* **Goal of the exercise**
Lift out each line of the data that holds "scene".

..............................

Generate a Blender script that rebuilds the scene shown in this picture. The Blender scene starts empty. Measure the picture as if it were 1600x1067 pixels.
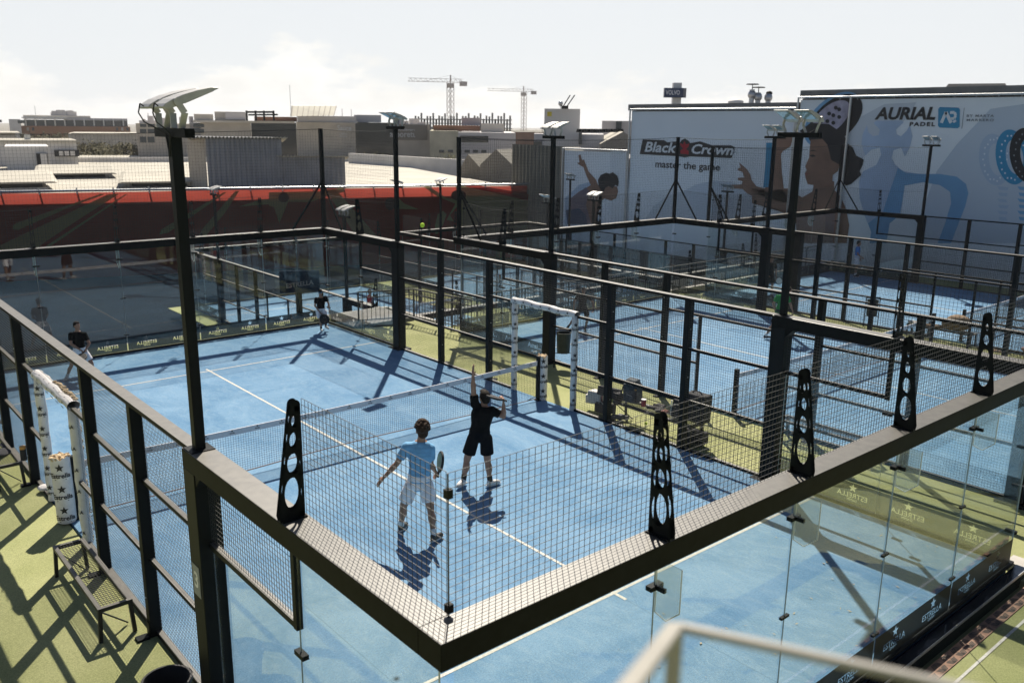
import bpy, bmesh, math, random
from mathutils import Vector, Matrix
random.seed(7)
R = math.radians
SC = bpy.context.scene
COL = SC.collection
PI = math.pi

# ------------------------------------------------------------------ camera
CAM = Vector((-7.982, -14.082, 6.110))
FW = Vector((0.63179676, 0.73684259, -0.24061557))
RT = Vector((0.76097068, -0.64868172, 0.01164717))
UP = Vector((0.14750079, 0.19046003, 0.97055061))
FPX = 1361.27
cd = bpy.data.cameras.new('camera')
cam = bpy.data.objects.new('camera', cd)
COL.objects.link(cam)
cam.matrix_world = Matrix(((RT.x, UP.x, -FW.x, CAM.x), (RT.y, UP.y, -FW.y, CAM.y), (RT.z, UP.z, -FW.z, CAM.z), (0, 0, 0, 1)))
cd.sensor_width = 36.0
cd.lens = FPX / 1600 * 36
cd.clip_start = 0.05
cd.clip_end = 6000
cd.dof.use_dof = True
cd.dof.focus_distance = 12.5
cd.dof.aperture_fstop = 2.2
SC.camera = cam

# ------------------------------------------------------------------ world, sun, exposure
SUN_AZ = 49.96      # degrees from +X
SUN_EL = 50.7
w = bpy.data.worlds.new('World'); SC.world = w; w.use_nodes = True
nt = w.node_tree; nt.nodes.clear()
out = nt.nodes.new('ShaderNodeOutputWorld'); bg = nt.nodes.new('ShaderNodeBackground')
sky = nt.nodes.new('ShaderNodeTexSky'); sky.sky_type = 'NISHITA'; sky.sun_disc = False
sky.sun_elevation = R(SUN_EL); sky.sun_rotation = R(90 - SUN_AZ)
sky.air_density = 0.8; sky.dust_density = 1.0; sky.ozone_density = 1.2; sky.altitude = 20
tc = nt.nodes.new('ShaderNodeTexCoord'); sep = nt.nodes.new('ShaderNodeSeparateXYZ')
nt.links.new(tc.outputs['Generated'], sep.inputs[0])
mp = nt.nodes.new('ShaderNodeMapping'); mp.inputs['Scale'].default_value = (1.0, 1.0, 2.6)
nt.links.new(tc.outputs['Generated'], mp.inputs[0])
nz = nt.nodes.new('ShaderNodeTexNoise'); nz.inputs['Scale'].default_value = 5.5; nz.inputs['Detail'].default_value = 8; nz.inputs['Roughness'].default_value = 0.56
nt.links.new(mp.outputs[0], nz.inputs['Vector'])
# cumulus bank low over the horizon: threshold rises with elevation
mr = nt.nodes.new('ShaderNodeMapRange'); mr.inputs['From Min'].default_value = 0.0; mr.inputs['From Max'].default_value = 0.105
mr.inputs['To Min'].default_value = 0.33; mr.inputs['To Max'].default_value = 0.70; mr.clamp = False
nt.links.new(sep.outputs['Z'], mr.inputs['Value'])
sub = nt.nodes.new('ShaderNodeMath'); sub.operation = 'SUBTRACT'
nt.links.new(nz.outputs['Fac'], sub.inputs[0]); nt.links.new(mr.outputs[0], sub.inputs[1])
mul = nt.nodes.new('ShaderNodeMath'); mul.operation = 'MULTIPLY'; mul.inputs[1].default_value = 13; mul.use_clamp = True
nt.links.new(sub.outputs[0], mul.inputs[0])
fd = nt.nodes.new('ShaderNodeMapRange'); fd.inputs['From Min'].default_value = 0.24; fd.inputs['From Max'].default_value = 0.08
fd.inputs['To Min'].default_value = 0.0; fd.inputs['To Max'].default_value = 0.85
nt.links.new(sep.outputs['Z'], fd.inputs['Value'])
mu2 = nt.nodes.new('ShaderNodeMath'); mu2.operation = 'MULTIPLY'
nt.links.new(mul.outputs[0], mu2.inputs[0]); nt.links.new(fd.outputs[0], mu2.inputs[1])
veil = nt.nodes.new('ShaderNodeMix'); veil.data_type = 'RGBA'; 
dotn = nt.nodes.new('ShaderNodeVectorMath'); dotn.operation = 'DOT_PRODUCT'
nt.links.new(tc.outputs['Generated'], dotn.inputs[0]); dotn.inputs[1].default_value = (math.cos(R(SUN_AZ)) * .92, math.sin(R(SUN_AZ)) * .92, .39)
vf = nt.nodes.new('ShaderNodeMapRange'); vf.interpolation_type = 'SMOOTHSTEP'; vf.inputs['From Min'].default_value = 0.2; vf.inputs['From Max'].default_value = 0.8; vf.inputs['To Min'].default_value = 0.0; vf.inputs['To Max'].default_value = 0.9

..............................

* **Solution to this task**
Generate a Blender script that rebuilds the scene shown in this picture. The Blender scene starts empty. Measure the picture as if it were 1600x1067 pixels.
SC = bpy.context.scene